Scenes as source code
──────────────────────────────

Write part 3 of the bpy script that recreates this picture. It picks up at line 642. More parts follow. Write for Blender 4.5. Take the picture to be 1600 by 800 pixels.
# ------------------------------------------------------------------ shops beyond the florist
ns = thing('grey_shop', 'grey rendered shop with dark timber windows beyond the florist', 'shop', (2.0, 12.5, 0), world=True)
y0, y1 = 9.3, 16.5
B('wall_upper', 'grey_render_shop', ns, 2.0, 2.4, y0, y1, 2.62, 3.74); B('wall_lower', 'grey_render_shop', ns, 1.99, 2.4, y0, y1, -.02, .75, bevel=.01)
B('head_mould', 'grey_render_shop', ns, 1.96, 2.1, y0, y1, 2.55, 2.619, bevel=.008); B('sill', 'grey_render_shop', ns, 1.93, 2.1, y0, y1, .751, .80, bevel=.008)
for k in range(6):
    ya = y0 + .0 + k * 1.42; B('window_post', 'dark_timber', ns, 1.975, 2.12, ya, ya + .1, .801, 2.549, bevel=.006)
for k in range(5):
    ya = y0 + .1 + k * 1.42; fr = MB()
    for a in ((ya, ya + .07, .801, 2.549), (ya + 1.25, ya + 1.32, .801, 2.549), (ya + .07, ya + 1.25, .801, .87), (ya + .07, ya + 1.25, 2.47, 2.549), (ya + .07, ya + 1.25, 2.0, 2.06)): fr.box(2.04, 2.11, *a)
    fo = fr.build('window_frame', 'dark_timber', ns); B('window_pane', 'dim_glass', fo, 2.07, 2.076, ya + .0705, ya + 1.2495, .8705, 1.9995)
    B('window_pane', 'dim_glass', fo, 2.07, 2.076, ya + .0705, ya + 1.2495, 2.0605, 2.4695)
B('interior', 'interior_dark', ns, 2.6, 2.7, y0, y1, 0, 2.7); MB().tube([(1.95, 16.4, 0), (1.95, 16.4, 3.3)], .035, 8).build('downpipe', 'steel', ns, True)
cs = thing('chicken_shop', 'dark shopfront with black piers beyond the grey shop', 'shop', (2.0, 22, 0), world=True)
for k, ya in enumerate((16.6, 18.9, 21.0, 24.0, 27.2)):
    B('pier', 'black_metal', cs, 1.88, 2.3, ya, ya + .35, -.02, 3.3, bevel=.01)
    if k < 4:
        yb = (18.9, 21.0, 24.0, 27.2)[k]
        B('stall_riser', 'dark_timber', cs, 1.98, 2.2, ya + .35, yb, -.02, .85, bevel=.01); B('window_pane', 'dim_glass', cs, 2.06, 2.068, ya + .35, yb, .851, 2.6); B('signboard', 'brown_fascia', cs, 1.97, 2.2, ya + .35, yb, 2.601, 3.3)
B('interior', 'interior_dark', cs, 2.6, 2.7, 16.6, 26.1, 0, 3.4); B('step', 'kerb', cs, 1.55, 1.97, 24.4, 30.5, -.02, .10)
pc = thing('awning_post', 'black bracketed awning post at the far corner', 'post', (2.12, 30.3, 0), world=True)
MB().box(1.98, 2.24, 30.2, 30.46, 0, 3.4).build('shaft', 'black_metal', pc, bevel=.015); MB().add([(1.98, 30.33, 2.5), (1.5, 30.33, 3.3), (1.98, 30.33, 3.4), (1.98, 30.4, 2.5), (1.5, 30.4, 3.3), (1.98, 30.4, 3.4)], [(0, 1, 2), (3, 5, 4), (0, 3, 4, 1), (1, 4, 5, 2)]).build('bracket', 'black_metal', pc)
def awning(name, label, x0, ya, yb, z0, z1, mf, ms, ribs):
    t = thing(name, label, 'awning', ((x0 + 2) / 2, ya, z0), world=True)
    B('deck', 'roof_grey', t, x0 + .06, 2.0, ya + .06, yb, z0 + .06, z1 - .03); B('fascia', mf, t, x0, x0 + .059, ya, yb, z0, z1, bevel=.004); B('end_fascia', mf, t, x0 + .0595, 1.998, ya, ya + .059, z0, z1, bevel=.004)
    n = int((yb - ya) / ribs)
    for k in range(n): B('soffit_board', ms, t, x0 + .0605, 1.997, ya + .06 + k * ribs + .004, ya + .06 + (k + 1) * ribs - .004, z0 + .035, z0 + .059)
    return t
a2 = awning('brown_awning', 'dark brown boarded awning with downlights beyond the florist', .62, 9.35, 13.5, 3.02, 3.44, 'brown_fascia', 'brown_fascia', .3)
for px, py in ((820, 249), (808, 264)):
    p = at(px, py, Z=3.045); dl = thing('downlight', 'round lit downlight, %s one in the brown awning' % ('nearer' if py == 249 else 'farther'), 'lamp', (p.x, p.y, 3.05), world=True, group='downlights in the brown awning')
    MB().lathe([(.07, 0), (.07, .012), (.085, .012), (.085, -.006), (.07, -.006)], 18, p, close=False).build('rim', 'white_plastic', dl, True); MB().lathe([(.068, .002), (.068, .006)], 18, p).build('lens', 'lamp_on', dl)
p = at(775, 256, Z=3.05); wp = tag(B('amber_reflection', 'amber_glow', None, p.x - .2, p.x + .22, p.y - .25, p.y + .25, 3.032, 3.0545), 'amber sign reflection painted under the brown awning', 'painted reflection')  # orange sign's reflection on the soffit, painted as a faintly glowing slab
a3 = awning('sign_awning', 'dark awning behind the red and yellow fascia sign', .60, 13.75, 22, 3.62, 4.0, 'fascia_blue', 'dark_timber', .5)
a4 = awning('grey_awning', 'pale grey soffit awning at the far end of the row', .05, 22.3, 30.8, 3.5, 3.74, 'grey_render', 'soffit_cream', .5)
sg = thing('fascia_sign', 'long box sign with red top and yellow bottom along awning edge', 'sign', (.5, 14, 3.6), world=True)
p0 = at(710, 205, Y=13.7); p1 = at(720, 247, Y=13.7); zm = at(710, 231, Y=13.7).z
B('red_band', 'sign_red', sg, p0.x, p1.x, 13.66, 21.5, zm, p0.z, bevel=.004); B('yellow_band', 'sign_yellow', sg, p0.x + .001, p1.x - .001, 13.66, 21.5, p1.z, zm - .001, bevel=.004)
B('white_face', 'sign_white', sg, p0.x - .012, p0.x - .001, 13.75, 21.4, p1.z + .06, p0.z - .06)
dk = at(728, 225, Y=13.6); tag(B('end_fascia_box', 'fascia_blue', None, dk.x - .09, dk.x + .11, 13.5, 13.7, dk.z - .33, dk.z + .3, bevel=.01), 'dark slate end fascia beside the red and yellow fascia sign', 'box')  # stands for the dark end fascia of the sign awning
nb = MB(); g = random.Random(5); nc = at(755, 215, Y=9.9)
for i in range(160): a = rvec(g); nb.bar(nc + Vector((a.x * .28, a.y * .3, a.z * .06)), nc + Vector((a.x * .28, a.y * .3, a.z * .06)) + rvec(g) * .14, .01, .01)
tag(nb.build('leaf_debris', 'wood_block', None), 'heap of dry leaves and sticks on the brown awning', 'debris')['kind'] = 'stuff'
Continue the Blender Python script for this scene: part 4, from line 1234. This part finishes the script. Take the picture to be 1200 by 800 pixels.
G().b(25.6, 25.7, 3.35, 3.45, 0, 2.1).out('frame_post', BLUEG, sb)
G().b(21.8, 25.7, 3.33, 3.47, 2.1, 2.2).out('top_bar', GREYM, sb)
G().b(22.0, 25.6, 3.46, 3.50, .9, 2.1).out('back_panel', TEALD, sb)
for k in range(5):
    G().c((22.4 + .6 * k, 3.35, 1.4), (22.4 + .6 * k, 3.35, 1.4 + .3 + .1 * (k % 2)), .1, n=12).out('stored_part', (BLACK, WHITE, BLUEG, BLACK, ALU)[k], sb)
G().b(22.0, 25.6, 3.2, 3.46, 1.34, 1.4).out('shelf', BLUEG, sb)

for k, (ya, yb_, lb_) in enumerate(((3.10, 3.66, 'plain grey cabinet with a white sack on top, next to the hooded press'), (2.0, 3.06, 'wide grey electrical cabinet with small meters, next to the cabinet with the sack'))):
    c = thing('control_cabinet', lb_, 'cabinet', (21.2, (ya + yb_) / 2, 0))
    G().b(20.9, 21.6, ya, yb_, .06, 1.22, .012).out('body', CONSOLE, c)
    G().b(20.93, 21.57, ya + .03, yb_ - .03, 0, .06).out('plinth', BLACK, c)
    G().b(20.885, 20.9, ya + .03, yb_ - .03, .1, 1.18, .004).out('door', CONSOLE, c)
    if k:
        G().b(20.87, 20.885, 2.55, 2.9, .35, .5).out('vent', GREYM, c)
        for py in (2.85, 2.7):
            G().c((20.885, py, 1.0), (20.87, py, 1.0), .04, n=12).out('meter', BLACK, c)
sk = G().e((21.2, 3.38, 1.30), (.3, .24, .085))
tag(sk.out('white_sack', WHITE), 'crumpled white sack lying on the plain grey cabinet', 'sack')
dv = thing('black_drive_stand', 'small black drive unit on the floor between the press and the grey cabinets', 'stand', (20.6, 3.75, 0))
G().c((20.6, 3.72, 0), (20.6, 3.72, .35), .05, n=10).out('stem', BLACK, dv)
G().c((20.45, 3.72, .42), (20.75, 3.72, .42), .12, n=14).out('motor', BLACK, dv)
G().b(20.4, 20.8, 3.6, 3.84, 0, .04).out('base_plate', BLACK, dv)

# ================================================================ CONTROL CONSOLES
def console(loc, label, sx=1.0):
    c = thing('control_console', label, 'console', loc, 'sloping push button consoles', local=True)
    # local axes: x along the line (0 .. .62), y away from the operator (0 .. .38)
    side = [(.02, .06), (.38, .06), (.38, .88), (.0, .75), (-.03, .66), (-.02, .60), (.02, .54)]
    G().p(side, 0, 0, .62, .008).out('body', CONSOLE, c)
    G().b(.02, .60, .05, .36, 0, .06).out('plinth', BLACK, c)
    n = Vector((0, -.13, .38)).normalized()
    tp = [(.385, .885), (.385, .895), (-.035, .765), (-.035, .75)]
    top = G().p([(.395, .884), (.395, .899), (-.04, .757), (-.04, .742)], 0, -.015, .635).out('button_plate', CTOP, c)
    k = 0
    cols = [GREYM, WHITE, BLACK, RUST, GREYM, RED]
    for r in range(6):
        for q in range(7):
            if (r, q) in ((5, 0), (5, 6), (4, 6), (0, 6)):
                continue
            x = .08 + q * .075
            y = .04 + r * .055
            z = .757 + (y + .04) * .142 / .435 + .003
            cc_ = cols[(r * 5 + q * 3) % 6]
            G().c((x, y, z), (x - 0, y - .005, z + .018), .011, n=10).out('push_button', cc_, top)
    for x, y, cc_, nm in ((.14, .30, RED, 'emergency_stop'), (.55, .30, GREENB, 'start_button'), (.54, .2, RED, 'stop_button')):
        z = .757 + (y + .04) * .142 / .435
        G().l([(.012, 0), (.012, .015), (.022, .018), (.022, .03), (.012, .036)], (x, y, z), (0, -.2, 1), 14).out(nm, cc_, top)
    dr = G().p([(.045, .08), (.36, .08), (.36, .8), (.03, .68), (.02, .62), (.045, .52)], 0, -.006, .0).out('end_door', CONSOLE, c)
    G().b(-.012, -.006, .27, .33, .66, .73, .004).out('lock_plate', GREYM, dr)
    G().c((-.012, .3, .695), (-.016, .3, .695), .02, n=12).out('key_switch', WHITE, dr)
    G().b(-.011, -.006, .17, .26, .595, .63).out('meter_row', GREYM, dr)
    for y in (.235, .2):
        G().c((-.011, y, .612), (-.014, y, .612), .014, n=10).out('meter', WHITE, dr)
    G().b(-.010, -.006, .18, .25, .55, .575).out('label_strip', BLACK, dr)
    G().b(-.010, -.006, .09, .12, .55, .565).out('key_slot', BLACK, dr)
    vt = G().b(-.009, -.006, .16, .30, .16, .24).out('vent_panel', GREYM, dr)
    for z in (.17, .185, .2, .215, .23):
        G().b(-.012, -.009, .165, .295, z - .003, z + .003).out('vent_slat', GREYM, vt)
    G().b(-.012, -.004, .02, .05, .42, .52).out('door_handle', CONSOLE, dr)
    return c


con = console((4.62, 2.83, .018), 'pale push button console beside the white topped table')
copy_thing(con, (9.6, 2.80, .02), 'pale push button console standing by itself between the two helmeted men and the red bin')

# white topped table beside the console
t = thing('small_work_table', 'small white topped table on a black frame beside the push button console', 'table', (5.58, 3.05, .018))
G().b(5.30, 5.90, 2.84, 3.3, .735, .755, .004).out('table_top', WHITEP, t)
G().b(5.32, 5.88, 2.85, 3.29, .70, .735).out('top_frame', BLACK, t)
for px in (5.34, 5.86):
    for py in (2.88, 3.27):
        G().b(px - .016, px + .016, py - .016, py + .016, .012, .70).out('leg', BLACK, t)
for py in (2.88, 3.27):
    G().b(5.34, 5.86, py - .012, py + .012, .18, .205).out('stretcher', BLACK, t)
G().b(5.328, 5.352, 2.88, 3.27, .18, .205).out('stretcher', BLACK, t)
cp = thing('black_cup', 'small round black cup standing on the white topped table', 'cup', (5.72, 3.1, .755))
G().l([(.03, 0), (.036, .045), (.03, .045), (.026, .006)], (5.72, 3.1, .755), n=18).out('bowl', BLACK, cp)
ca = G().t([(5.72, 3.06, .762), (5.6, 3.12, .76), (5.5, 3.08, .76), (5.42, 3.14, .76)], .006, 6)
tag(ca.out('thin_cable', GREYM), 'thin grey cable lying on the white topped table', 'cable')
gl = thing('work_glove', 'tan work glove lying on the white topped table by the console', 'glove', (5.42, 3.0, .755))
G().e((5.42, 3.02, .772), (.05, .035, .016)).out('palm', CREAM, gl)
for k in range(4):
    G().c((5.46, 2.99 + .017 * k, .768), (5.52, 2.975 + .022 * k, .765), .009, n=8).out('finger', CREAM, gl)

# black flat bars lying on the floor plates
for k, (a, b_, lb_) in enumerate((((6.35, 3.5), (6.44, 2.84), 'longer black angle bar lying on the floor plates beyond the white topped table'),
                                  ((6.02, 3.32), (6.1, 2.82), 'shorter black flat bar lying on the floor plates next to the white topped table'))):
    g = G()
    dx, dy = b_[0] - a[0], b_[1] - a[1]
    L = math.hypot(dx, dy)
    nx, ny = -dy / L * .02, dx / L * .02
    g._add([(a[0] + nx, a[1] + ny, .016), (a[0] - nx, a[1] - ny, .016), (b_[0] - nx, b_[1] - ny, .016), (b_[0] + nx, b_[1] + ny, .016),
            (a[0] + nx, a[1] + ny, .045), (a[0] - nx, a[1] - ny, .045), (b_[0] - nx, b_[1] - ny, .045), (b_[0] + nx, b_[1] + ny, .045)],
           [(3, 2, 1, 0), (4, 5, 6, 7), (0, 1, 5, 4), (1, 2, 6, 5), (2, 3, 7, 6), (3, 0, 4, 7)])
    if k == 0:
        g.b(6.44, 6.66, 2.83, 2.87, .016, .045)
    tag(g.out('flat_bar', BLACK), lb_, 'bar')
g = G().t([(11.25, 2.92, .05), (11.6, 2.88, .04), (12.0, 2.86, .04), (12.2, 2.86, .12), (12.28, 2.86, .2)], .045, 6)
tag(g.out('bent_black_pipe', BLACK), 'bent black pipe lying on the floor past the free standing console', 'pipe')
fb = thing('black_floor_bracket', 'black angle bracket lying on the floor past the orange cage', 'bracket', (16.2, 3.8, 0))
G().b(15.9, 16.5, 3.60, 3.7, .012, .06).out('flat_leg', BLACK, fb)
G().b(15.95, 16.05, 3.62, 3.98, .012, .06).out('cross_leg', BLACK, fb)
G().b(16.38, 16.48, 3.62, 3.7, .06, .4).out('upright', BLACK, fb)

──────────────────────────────

Track down all lines above with the string "from" and copy them.

:: Output for this exercise ::
Continue the Blender Python script for this scene: part 4, from line 1234. This part finishes the script. Take the picture to be 1200 by 800 pixels.
    # local axes: x along the line (0 .. .62), y away from the operator (0 .. .38)